Environmental groups have raised $60 million which they want the federal and provincial governments to match in order to generate economic activity for regional communities through such things as ecotourism and shellfish aquaculture.

Things are indeed looking up when stakeholders who just 10 years ago couldn’t agree on where to meet or what to have for lunch, were actually embracing during Tuesday’s announcement, .

The B.C. announcement coincides with the discovery in western New Guinea of what scientists are proclaiming as a “Garden of Eden.” There, an expedition that reached a part of the globe previously untrodden by humans found dozens of new species of flora and fauna, among them a giant rhododendron, tailed frogs, butterflies, an orange-faced honeyeater. Large mammals hunted to near extinction elsewhere were plentiful here, as well as golden-mantled tree kangaroos.

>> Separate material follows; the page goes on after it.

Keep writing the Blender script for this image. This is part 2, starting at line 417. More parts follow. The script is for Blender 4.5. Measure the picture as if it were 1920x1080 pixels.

The New Guinea discovery serves as stark example of the biodiversity the Earth has lost already by allowing irresponsible exploitation of pristine areas in the past, while the Great Bear agreement showcases an approach that can be applied everywhere from Canada’s North to the Amazon to balance human needs and environmental stewardship.

With such issues as global warming taking on immediacy — even the Bush administration is studying whether polar bears should be added to America’s list of endangered species because of their shrinking habitat — any model that demonstrates politicians, environmentalists, industrialists and communities can compromise to achieve the greater good is worth applauding.